Do you think that if this was all as easy as pie, you will work hard to achieve your target band scores? I guess not. It’s better to get the lowest grades at the beginning of this class. You need to be challenged so that you ought yourself to study and practice better.

 

This review is my priority. Don’t stress yourself on money issues, family problems, and insecurities in life because these are all small problems. I have a bigger God than my concerns at the moment.

 

Smile. Breath in Breath out. God will direct my steps.

 

Goodnight 🙂

 

Love,

Nj

 

670 – back to you ✨

After we went to Balagtas, Bulacan to return my niece on her mother side, I decided to make an order at Dolora’s Pancit. My dad deserved some delicious meryenda to lessen the stress he encountered on the road. As in stressful, from a driver side. Coz for me, I just slept at the back seat almost all of the time while on the road. Hehe.

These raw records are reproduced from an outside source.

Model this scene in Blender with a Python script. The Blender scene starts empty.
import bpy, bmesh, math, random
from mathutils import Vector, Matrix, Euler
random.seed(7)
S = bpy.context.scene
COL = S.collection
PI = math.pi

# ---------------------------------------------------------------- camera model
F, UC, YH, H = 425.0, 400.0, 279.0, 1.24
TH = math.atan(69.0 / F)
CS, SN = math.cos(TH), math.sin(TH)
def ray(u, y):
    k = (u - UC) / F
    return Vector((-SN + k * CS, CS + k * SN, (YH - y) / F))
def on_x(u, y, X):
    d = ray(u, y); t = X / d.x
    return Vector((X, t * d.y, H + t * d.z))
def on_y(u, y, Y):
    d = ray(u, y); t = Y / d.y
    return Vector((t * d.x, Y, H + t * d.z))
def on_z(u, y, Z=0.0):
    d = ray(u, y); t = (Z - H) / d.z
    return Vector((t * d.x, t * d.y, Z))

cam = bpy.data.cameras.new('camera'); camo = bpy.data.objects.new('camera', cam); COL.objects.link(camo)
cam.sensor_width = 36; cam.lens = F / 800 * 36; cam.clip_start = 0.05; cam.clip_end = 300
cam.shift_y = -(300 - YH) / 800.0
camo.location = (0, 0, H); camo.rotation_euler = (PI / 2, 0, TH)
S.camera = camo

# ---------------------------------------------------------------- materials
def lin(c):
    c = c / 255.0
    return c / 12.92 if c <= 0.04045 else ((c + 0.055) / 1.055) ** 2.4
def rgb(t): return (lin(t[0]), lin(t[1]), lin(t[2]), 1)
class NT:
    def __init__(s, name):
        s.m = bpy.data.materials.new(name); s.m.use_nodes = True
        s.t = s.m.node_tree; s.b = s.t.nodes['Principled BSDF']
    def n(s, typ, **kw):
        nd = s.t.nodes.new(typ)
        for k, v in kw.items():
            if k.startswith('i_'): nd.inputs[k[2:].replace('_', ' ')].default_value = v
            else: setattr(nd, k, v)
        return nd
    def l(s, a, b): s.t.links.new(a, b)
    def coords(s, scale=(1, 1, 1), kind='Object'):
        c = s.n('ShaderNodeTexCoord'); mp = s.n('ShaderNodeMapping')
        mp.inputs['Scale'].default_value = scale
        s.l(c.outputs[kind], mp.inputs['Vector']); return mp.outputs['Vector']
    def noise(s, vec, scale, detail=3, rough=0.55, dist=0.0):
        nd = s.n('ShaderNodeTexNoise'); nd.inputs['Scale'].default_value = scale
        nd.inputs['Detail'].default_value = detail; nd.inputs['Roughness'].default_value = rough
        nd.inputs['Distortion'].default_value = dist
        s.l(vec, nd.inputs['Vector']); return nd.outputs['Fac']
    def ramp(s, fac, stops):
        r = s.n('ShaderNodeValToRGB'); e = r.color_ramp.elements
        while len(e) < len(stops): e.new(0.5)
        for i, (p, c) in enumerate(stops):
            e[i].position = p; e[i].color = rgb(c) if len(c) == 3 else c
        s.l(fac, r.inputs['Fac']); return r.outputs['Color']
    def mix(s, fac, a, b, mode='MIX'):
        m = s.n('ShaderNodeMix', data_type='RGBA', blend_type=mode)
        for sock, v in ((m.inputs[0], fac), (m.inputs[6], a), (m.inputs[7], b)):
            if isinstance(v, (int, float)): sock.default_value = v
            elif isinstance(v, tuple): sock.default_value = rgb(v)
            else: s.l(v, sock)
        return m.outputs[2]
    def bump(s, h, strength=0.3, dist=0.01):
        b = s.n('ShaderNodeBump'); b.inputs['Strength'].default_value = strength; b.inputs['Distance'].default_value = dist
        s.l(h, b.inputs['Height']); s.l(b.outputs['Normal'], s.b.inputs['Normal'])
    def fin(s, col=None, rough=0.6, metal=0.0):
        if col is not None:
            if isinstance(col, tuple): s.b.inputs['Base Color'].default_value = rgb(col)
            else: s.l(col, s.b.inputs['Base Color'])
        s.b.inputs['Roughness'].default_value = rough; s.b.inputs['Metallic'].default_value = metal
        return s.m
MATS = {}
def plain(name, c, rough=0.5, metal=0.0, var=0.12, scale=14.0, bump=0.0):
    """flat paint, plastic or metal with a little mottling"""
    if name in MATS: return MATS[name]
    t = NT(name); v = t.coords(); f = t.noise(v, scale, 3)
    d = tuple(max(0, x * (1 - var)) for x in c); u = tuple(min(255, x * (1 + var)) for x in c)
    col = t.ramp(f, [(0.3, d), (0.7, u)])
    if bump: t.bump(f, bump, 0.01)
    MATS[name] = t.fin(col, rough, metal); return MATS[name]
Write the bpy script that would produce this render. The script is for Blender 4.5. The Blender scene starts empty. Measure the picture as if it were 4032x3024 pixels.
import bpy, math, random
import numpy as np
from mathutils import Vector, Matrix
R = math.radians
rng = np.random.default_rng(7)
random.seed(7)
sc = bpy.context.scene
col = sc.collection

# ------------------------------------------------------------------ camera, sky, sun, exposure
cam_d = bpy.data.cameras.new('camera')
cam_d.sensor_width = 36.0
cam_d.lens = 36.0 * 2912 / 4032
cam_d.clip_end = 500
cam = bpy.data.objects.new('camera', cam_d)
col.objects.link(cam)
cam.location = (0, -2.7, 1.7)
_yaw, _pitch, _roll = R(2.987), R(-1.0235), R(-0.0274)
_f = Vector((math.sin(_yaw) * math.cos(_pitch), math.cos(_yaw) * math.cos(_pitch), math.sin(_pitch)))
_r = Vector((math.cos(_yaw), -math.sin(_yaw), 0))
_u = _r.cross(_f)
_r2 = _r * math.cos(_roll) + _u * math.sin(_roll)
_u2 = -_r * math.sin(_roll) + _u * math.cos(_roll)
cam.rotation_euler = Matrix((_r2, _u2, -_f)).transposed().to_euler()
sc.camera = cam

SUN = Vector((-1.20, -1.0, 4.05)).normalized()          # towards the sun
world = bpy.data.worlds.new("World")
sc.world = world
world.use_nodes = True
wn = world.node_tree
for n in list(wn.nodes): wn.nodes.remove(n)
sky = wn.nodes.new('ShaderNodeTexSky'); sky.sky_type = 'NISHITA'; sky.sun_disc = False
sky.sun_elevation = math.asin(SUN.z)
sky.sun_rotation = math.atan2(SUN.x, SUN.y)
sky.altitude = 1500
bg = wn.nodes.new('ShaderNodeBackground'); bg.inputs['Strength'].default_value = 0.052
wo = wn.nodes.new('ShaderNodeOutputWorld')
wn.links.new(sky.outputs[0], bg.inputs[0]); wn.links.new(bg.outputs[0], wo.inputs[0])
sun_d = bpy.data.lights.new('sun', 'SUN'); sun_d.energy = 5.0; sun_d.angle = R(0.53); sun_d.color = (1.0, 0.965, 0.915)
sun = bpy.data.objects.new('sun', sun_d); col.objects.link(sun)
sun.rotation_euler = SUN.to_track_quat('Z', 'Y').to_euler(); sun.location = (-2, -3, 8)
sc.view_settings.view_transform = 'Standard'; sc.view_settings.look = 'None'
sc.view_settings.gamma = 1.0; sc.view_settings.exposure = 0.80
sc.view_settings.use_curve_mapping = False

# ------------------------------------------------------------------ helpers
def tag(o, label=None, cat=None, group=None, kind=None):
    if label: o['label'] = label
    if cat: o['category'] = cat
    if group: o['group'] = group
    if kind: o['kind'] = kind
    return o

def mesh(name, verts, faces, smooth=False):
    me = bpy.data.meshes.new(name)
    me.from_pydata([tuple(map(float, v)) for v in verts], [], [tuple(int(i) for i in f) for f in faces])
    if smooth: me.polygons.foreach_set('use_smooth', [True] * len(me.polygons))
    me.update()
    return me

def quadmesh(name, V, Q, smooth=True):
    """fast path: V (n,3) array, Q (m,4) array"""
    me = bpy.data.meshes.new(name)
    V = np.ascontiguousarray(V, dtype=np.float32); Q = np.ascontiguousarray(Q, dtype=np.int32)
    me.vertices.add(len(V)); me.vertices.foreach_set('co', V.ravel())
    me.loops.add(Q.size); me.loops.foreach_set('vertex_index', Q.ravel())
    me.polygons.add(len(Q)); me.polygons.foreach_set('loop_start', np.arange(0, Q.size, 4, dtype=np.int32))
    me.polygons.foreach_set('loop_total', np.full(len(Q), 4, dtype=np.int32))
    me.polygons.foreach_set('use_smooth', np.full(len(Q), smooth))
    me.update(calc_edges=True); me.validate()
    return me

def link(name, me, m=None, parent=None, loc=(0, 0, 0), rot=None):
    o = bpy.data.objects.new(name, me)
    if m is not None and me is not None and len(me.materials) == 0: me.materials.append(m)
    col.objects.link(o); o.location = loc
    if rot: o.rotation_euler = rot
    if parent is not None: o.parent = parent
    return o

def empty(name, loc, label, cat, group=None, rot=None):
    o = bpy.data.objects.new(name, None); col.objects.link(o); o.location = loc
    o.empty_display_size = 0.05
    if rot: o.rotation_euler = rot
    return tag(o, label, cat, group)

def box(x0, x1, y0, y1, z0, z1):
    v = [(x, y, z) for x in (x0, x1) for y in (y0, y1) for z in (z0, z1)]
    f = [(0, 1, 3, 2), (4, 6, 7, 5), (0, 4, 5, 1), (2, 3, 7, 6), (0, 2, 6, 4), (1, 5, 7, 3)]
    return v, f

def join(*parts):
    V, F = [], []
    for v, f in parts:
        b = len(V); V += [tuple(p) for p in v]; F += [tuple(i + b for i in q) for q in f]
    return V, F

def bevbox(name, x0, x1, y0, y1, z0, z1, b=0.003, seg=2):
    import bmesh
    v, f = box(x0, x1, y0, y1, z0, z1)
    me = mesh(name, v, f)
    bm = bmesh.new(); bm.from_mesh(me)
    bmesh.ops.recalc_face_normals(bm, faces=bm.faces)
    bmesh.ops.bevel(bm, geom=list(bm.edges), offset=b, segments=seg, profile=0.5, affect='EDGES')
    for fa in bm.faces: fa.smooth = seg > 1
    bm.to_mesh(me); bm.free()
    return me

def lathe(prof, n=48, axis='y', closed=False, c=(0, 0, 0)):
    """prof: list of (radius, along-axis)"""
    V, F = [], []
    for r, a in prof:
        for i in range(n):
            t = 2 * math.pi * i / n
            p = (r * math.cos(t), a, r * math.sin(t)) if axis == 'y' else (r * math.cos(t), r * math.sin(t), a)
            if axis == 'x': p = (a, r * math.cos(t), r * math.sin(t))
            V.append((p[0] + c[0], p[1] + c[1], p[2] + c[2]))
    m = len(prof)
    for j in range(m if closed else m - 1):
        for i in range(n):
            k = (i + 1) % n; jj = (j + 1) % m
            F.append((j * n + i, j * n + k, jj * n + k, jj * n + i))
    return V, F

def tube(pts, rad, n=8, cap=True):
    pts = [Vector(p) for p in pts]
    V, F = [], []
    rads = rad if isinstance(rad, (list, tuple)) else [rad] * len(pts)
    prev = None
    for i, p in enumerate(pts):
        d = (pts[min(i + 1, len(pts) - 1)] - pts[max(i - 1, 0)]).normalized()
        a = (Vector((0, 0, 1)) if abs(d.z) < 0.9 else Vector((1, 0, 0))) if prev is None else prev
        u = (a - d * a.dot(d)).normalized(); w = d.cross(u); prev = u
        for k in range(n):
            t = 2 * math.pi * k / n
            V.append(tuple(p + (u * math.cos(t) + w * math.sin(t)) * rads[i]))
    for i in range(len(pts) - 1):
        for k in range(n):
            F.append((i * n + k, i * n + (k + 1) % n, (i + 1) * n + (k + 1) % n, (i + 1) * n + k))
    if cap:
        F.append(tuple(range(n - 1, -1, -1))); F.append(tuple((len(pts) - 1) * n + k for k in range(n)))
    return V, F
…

Fed our hungry tummy after our roadtrip. Then after, my dad dropped me at OLA Church around 1530H. It feels so good to be back. Feeding my spiritual soul alive. Prayed at blessed sacrament. Took time to thank God and praise Him for all the good things He had privided me. The mass started at 1600H. I miss singing church songs and all the vibe while celebrating mass. I felt a little guilty because I took a quick nap two-three minutes maybe? While hearing the liturgy of the word. 🙈 As the mass ended, I went to father to bless me. Then I went out to buy candles. I waited for my turn to pray and to light up. I prayed for a lot of people. Myself. Family. Friends. Whole nation. I casted my worries and heart desires to our dearest Lord. I felt relieved and energized. Thank you Lord!!! ❤️

Since I had a good mood after I walked going home, spiritually energized, I went out again for a jog at MSC!!! The entrance fee was still the same, 10php. MSC was renovated with new paint and equipment.  I had to do a warm up, stretch and walk. I had 10 laps. Jogged 6 laps. Walked 4 laps. I was hyped by my playlist on my phone. Before I went home, I’m interested to try Zumba again, so I asked one sister there, Ate Kat-Kat, Zumba was 50php for an hour, M-W-F-Sun. The zumba trainor came and took my phone number because he said for Zumba updates. When I got home, he started texting me and tried to open a conversation with me. Uhm. I didn’t want to be rude, so I replied. It’s getting quite personal, so I lifted my boundaries again and chose not to reply anymore. Here we go again, self. 🙈

That’s it for my Sunday. I must try my very best to free my Friday and Sunday to be able to bond with Sophia, Lola, and my Family, and I pray that we can all attend in The Feast. I miss crying my heart out loud during praise and worship, and hearing inspirational stories.